Form the differential equation
having $y = {\left( {{{\sin }^{ - 1}}x} \right)^2} + A{\cos ^{ - 1}}x + B$, where $A$ and $B$
are arbitrary constants, as its general solution.

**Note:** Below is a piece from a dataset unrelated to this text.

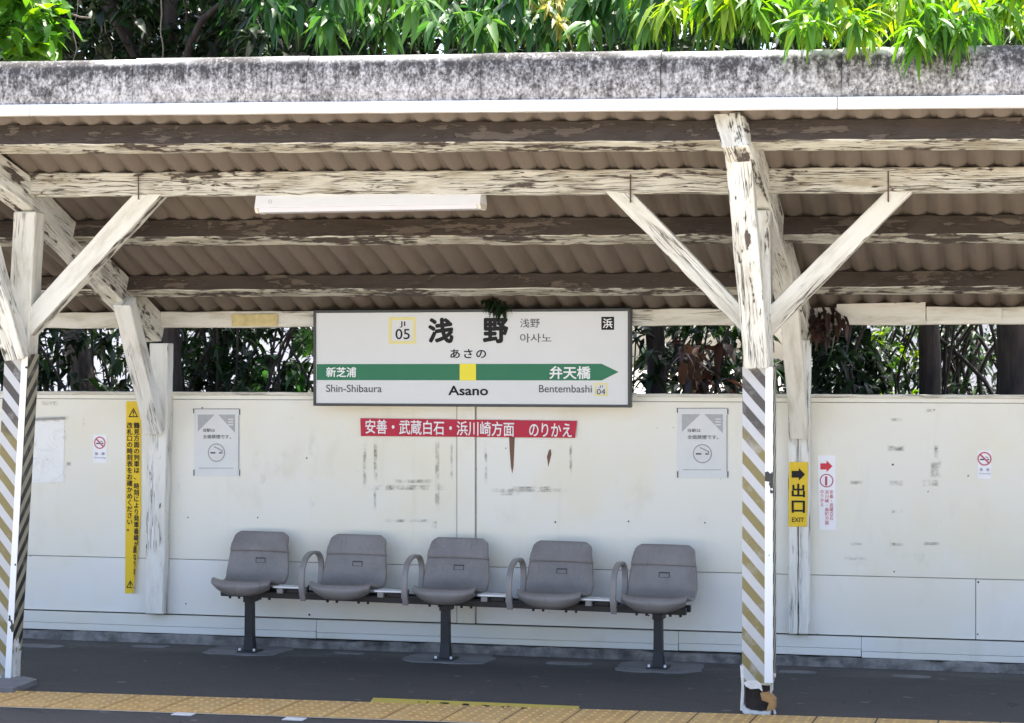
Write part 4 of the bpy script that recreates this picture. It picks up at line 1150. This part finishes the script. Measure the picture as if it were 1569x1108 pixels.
# seat centres along the bench: read from the backs' right edges
def xb(px, dy, z):
    best = min(((abs((pp := BL(x, dy, z)).x * 0) + abs(784.5 + F_PX * (pp.x * CT + pp.y * ST) / (-pp.x * ST + pp.y * CT) - px)), x) for x in np.arange(-.6, LEN + .6, .004))
    return best[1]
seat_x = [xb(px, .17, .67) for px in (402, 550, 705, 862, 1019)]
for x in seat_x: make_seat(x)
def band(path, wd_, th):
    """flat band swept in the bench's y-z plane; path of (x, y, z)"""
    mb = MB(); n = len(path); rows = []
    for k, (x, y, z) in enumerate(path):
        a = np.array(path[max(k - 1, 0)]); b = np.array(path[min(k + 1, n - 1)]); d = (b - a); d = d / np.linalg.norm(d)
        nr = (-d[2], d[1])
        rows.append([BL(x - wd_ / 2, y + nr[0] * th / 2, z + nr[1] * th / 2), BL(x + wd_ / 2, y + nr[0] * th / 2, z + nr[1] * th / 2), BL(x + wd_ / 2, y - nr[0] * th / 2, z - nr[1] * th / 2), BL(x - wd_ / 2, y - nr[0] * th / 2, z - nr[1] * th / 2)])
    i0 = 0
    for r in rows: mb.v += [tuple(p) for p in r]
    for k in range(n - 1):
        for q in range(4):
            mb.f.append((4 * k + q, 4 * k + (q + 1) % 4, 4 * k + 4 + (q + 1) % 4, 4 * k + 4 + q)); mb.mi.append(0); mb.uv.append([(0, 0)] * 4)
    for b_ in (0, 4 * (n - 1)): mb.f.append((b_, b_ + 1, b_ + 2, b_ + 3)); mb.mi.append(0); mb.uv.append([(0, 0)] * 4)
    return mb
for k in range(4):
    xm = (seat_x[k] + seat_x[k + 1]) / 2
    xa = seat_x[k + 1] - .235
    pth = [(xa, y_, z_ - .042) for y_, z_ in ((-.17, .40), (-.195, .46), (-.20, .53), (-.185, .595), (-.14, .645), (-.07, .672), (.01, .676), (.08, .664), (.125, .63), (.14, .57), (.125, .49), (.09, .42))]
    pc = [tuple(p) for p in cat(pth, 3)]
    o = band(pc, .036, .019).build('armrest', MAT['arm'], bench, bevel=.005); fix_normals(o)
    mb = MB(); bmesh_box(mb, xm - .120, xm + .060, -.14, -.03, .424, .434); t = mb.build('side_ledge', MAT['ledge'], bench, bevel=.002)
    mb = MB(); bmesh_box(mb, xm - .06, xm + .03, -.09, .08, ZRail + .018, .423); mb.build('ledge_box', MAT['iron'], t, bevel=.004)
    for dx in (-.085, .065):
        mb = MB(); bmesh_box(mb, xm + dx - .02, xm + dx + .02, -.13, -.10, ZRail + .018, ZRail + .055)
        mb.build('ledge_bracket', MAT['arm'], t, bevel=.004)

# ------------------------------------------------------------------ foliage
def leaves_mesh(base, dirs, length, width_, droop, tint, fold=.25):
    """n curved leaves -> verts, quads, tint"""
    n = len(base); ts = np.array([0, .30, .65, 1.0]); wp = np.array([.10, 1.0, .72, .03])
    up = np.tile([0, 0, 1.0], (n, 1)); side = np.cross(dirs, up); sl = np.linalg.norm(side, axis=1, keepdims=True)
    side = np.where(sl > 1e-3, side / np.maximum(sl, 1e-3), np.array([1.0, 0, 0]))
    roll = rng.uniform(-.7, .7, (n, 1)); nor = np.cross(side, dirs)
    side = side * np.cos(roll) + nor * np.sin(roll); nor = np.cross(side, dirs)
    V = np.zeros((n, 4, 3, 3))
    for k, t in enumerate(ts):
        c = base + dirs * (length * t)[:, None] + np.array([0, 0, -1.0]) * (length * droop * t * t)[:, None]
        hw = (width_ * wp[k] / 2)[:, None]
        V[:, k, 1] = c; V[:, k, 0] = c + side * hw + nor * hw * fold; V[:, k, 2] = c - side * hw + nor * hw * fold
    idx = np.arange(n)[:, None] * 12
    q = []
    for k in range(3):
        for s_ in range(2):
            q.append(np.stack([k * 3 + s_, k * 3 + s_ + 1, (k + 1) * 3 + s_ + 1, (k + 1) * 3 + s_])[None, :] + idx)
    return V.reshape(-1, 3), np.concatenate(q, 0), np.repeat(tint, 12)
def clusters(centers, per, leaf_len, ratio, droop, tint_c, spread=.03, down=0.0, jit=.18, face=None, hang=False):
    """a whorl of leaves on every twig end"""
    n = len(centers); N_ = n * per
    c = np.repeat(centers, per, 0); az_ = rng.uniform(0, 2 * np.pi, N_); el = rng.uniform(-1.3, .12, N_) if hang else rng.uniform(-.9, .75, N_) - down
    d = np.stack([np.cos(az_) * np.cos(el), np.sin(az_) * np.cos(el), np.sin(el)], 1)
    if face is not None: d[:, 1] -= face; d /= np.linalg.norm(d, axis=1, keepdims=True)
    b = c + rng.normal(0, spread, (N_, 3))
    L_ = leaf_len * rng.uniform(.6, 1.25, N_)
    t = np.clip(np.repeat(tint_c, per) + rng.normal(0, jit, N_), 0, 1)
    return leaves_mesh(b, d, L_, L_ * ratio * rng.uniform(.8, 1.2, N_), droop * rng.uniform(.5, 1.4, N_), t)
def leaf_object(name, parts, mats, parent):
    V, Q, T_, Mi = [], [], [], []; off = 0
    for i, (v, q, t, mi) in enumerate(parts):
        V.append(v); Q.append(q + off); T_.append(t); Mi.append(np.full(len(q), mi)); off += len(v)
    V, Q, T_, Mi = np.concatenate(V), np.concatenate(Q), np.concatenate(T_), np.concatenate(Mi)
    me = bpy.data.meshes.new(name); me.vertices.add(len(V)); me.vertices.foreach_set('co', V.astype('f').ravel())
    me.loops.add(len(Q) * 4); me.loops.foreach_set('vertex_index', Q.astype('i').ravel())
    me.polygons.add(len(Q)); me.polygons.foreach_set('loop_start', np.arange(0, len(Q) * 4, 4, dtype='i'))
    me.polygons.foreach_set('material_index', Mi.astype('i'))
    me.polygons.foreach_set('use_smooth', np.ones(len(Q), bool))
    a = me.attributes.new('tint', 'FLOAT', 'POINT'); a.data.foreach_set('value', T_.astype('f'))
    me.update(calc_edges=True); me.validate()
    return link_mesh(name, me, mats, parent)
def in_box(n, lo_, hi_): return rng.uniform(lo_, hi_, (n, 3))
def in_ball(n, c, r, inner=.0):
    d = rng.normal(0, 1, (n, 3)); d /= np.linalg.norm(d, axis=1, keepdims=True)
    return np.array(c) + d * (rng.uniform(inner, 1, (n, 1)) ** (1 / 2.2)) * np.array(r)
def tree_root(name, x, y, label, cat='tree', group=None):
    return empty(name, (x, y, -.05), label, cat, group)
def trunk(root, path, r, mat='bark', name='trunk', branches=()):
    mb = MB(); pts = cat([tuple(p) for p in path], 4); n = len(pts)
    mb.tube([Vector(p) for p in pts], [r[0] + (r[1] - r[0]) * k / (n - 1) + random.uniform(-.004, .004) for k in range(n)], 10)
    for bp, r0, r1 in branches:
        bpts = cat([tuple(p) for p in bp], 4); m_ = len(bpts)
        mb.tube([Vector(p) for p in bpts], [r0 + (r1 - r0) * k / (m_ - 1) for k in range(m_)], 6)
    return mb.build(name, MAT[mat], root, smooth=True)
def limbs(top, n, spread, rise, r0=.05):
    out = []
    for _ in range(n):
        a = random.uniform(0, 2 * math.pi); s_ = random.uniform(.5, 1) * spread
        e = Vector(top) + Vector((math.cos(a) * s_, math.sin(a) * s_ * .8, random.uniform(.3, 1) * rise))
        m_ = Vector(top).lerp(e, .5) + Vector((random.uniform(-.2, .2), random.uniform(-.2, .2), .15))
        out.append(([Vector(top) - Vector((0, 0, .2)), m_, e], r0, .012))
    return out
XY = lambda px, Y, py=300: P(px, py, Y)

# tree behind the left bay: leaning trunk, dark crown overhead, a fresh green spray at the photo's corner
x, Y = XY(130, 14.2).x, 14.2
t1 = tree_root('shade_tree', x, Y, 'leaning brown trunk with a dark crown rising behind the left bay of the canopy')
b_ = P(140, 640, Y); m_ = P(122, 560, Y); u_ = P(112, 505, Y); top = P(60, 200, Y)
trunk(t1, [(b_.x + .05, Y, -.05), (b_.x, Y, 1.2), tuple(m_), tuple(u_), tuple(top), (top.x - .3, Y, 4.6)], (.12, .07), 'bark', branches=limbs((top.x, Y, 3.6), 8, 1.8, 1.6))
parts = []
C = in_ball(420, (x + .5, 14.2, 5.5), (2.6, 2.0, 1.1)); parts.append((*clusters(C, 10, .13, .5, .5, rng.uniform(.1, .6, len(C))), 0))
C = in_box(160, (x - 1.2, 13.6, 3.6), (x + 2.6, 15.5, 4.7)); parts.append((*clusters(C, 9, .12, .5, .5, rng.uniform(0, .5, len(C))), 0))
C = np.array([tuple(P(rng.uniform(50, 430), rng.uniform(-40, 100), rng.uniform(12.7, 13.3))) for _ in range(120)]); parts.append((*clusters(C, 9, .11, .5, .5, rng.uniform(0, .35, len(C))), 0))
C = np.array([tuple(P(rng.uniform(-60, 430), rng.uniform(-40, 100), rng.uniform(13.8, 15.2))) for _ in range(330)]); parts.append((*clusters(C, 9, .13, .5, .5, rng.uniform(0, .45, len(C))), 0))
lo_ = P(-40, 38, 10.9); C = in_box(40, (lo_.x, 10.7, 3.62), (P(52, 0, 10.9).x, 11.3, 4.3)); parts.append((*clusters(C, 9, .12, .75, .5, rng.uniform(.0, .45, len(C)), face=.4), 1))
leaf_object('crown', parts, [MAT['leaf_dark'], MAT['leaf_bright']], t1)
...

Given that, $y = {\left( {{{\sin }^{ - 1}}x} \right)^2} + A{\cos ^{ - 1}}x + B$

On differentiating w.r.t. $x$, we get
$\frac{{dy}}{{dx}} = \frac{{2{{\sin }^{ - 1}}x}}{{\sqrt {1 - {x^2}} }} + \frac{{( - A)}}{{\sqrt {1 - {x^2}} }}$

$\Rightarrow$ $\sqrt {1 - {x^2}} \frac{{dy}}{{dx}} = 2{\sin ^{ - 1}}x - A$

Again, differentiating w.r.t. $x$,

we get $\sqrt {1 - {x^2}} \frac{{{d^2}y}}{{d{x^2}}} + \frac{{dy}}{{dx}} \cdot \frac{{ - 2x}}{{2\sqrt {1 + {x^2}} }} = \frac{2}{{\sqrt {1 - {x^2}} }}$

$\Rightarrow$ $\left( {1 - {x^2}} \right)\frac{{{d^2}y}}{{d{x^2}}} - \frac{x}{{\sqrt {1 - {x^2}} }} \cdot \sqrt {1 - {x^2}} \frac{{dy}}{{dx}} = 2$

$\Rightarrow$ $\left( {1 - {x^2}} \right)\frac{{{d^2}y}}{{d{x^2}}} - x\frac{{dy}}{{dx}} = 2$

$\Rightarrow$ $\left( {1 - {x^2}} \right)\frac{{{d^2}y}}{{d{x^2}}} - x\frac{{dy}}{{dx}} - 2 = 0$

which is the required differential equation.